◆ What this task involves: Please reproduce the lines of the records below from the one holding "Reconstruct this image" through the one holding "rnd = random.Random(7)", inclusive, skipping all pictures.

◆ Given records:
=======

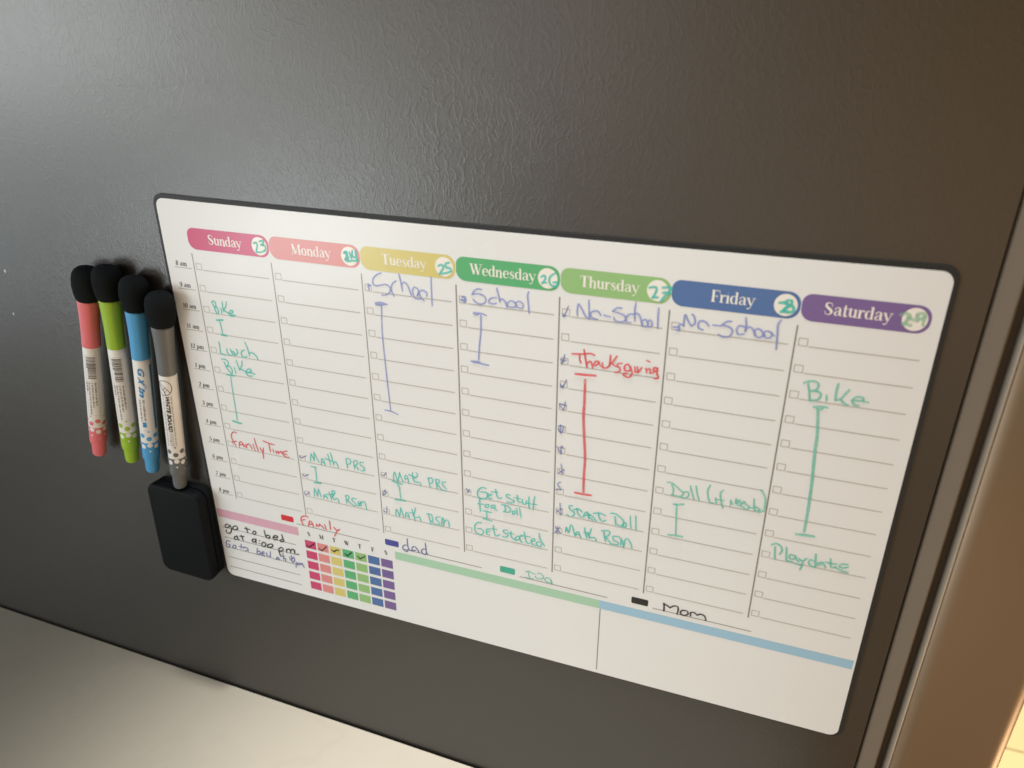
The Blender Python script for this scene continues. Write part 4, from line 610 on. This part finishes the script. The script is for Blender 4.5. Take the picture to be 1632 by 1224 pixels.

=======

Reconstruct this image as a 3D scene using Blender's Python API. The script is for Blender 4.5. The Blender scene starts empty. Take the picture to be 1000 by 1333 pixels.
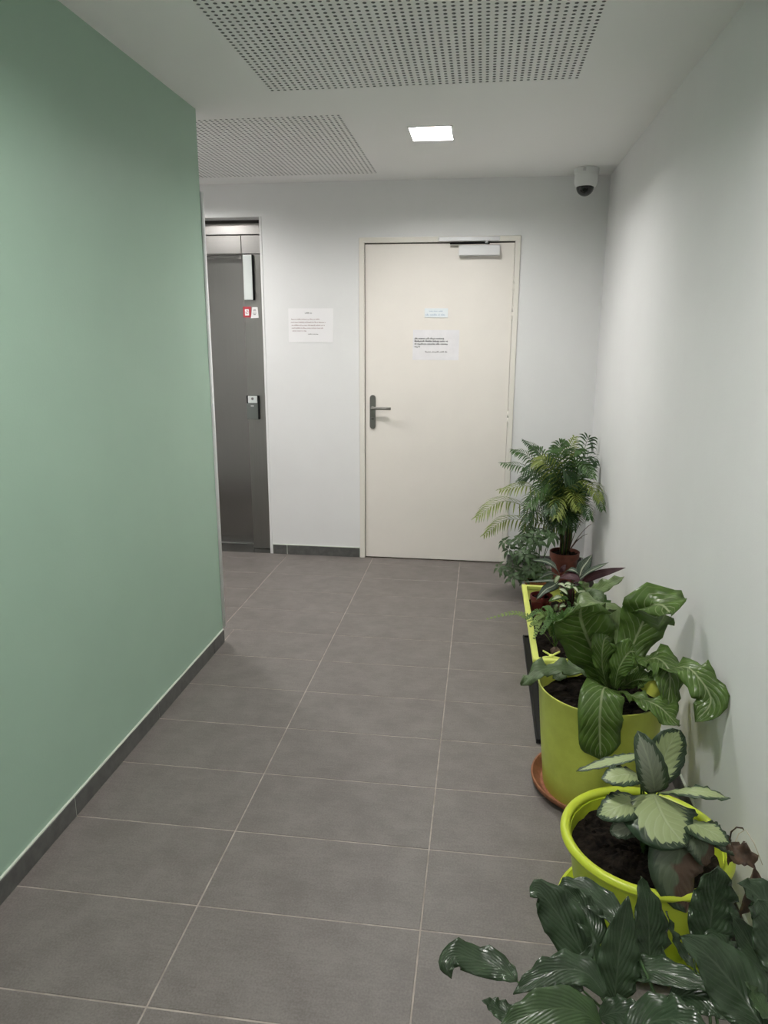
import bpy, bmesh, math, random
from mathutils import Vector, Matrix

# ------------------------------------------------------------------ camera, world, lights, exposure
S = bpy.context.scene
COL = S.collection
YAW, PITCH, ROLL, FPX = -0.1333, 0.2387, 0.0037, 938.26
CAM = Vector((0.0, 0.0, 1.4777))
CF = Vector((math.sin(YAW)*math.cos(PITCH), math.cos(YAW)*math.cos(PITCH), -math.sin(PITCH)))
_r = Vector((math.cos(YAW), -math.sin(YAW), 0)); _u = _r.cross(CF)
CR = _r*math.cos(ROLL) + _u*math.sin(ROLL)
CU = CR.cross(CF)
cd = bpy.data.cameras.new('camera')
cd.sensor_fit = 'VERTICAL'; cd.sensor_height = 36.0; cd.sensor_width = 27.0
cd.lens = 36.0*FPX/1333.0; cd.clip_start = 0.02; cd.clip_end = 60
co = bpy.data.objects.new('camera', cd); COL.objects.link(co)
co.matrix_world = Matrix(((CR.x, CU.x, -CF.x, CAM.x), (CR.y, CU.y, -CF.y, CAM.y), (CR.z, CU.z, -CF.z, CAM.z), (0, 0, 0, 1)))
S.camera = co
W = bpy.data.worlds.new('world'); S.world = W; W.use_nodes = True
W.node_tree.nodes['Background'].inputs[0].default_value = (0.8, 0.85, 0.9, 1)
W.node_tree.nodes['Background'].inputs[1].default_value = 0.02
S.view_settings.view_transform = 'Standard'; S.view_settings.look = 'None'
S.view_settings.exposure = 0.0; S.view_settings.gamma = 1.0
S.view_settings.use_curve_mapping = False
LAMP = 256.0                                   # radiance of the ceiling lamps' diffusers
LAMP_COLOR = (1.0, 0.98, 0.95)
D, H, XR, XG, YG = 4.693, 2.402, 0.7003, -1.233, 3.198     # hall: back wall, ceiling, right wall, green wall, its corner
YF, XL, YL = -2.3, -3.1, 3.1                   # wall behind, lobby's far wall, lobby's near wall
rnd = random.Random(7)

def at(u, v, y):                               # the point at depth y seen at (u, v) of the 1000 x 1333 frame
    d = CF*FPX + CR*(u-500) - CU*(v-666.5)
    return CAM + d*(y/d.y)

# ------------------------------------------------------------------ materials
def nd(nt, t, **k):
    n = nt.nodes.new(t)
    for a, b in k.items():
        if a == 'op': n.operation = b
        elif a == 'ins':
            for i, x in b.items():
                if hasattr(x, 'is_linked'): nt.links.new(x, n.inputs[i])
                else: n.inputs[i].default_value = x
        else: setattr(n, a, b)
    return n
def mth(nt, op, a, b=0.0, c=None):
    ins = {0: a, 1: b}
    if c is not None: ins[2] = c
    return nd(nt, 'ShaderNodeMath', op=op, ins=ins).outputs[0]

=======

◆ Answer to this exercise:
Reconstruct this image as a 3D scene using Blender's Python API. The script is for Blender 4.5. The Blender scene starts empty. Take the picture to be 1000 by 1333 pixels.
import bpy, bmesh, math, random
from mathutils import Vector, Matrix

# ------------------------------------------------------------------ camera, world, lights, exposure
S = bpy.context.scene
COL = S.collection
YAW, PITCH, ROLL, FPX = -0.1333, 0.2387, 0.0037, 938.26
CAM = Vector((0.0, 0.0, 1.4777))
CF = Vector((math.sin(YAW)*math.cos(PITCH), math.cos(YAW)*math.cos(PITCH), -math.sin(PITCH)))
_r = Vector((math.cos(YAW), -math.sin(YAW), 0)); _u = _r.cross(CF)
CR = _r*math.cos(ROLL) + _u*math.sin(ROLL)
CU = CR.cross(CF)
cd = bpy.data.cameras.new('camera')
cd.sensor_fit = 'VERTICAL'; cd.sensor_height = 36.0; cd.sensor_width = 27.0
cd.lens = 36.0*FPX/1333.0; cd.clip_start = 0.02; cd.clip_end = 60
co = bpy.data.objects.new('camera', cd); COL.objects.link(co)
co.matrix_world = Matrix(((CR.x, CU.x, -CF.x, CAM.x), (CR.y, CU.y, -CF.y, CAM.y), (CR.z, CU.z, -CF.z, CAM.z), (0, 0, 0, 1)))
S.camera = co
W = bpy.data.worlds.new('world'); S.world = W; W.use_nodes = True
W.node_tree.nodes['Background'].inputs[0].default_value = (0.8, 0.85, 0.9, 1)
W.node_tree.nodes['Background'].inputs[1].default_value = 0.02
S.view_settings.view_transform = 'Standard'; S.view_settings.look = 'None'
S.view_settings.exposure = 0.0; S.view_settings.gamma = 1.0
S.view_settings.use_curve_mapping = False
LAMP = 256.0                                   # radiance of the ceiling lamps' diffusers
LAMP_COLOR = (1.0, 0.98, 0.95)
D, H, XR, XG, YG = 4.693, 2.402, 0.7003, -1.233, 3.198     # hall: back wall, ceiling, right wall, green wall, its corner
YF, XL, YL = -2.3, -3.1, 3.1                   # wall behind, lobby's far wall, lobby's near wall
rnd = random.Random(7)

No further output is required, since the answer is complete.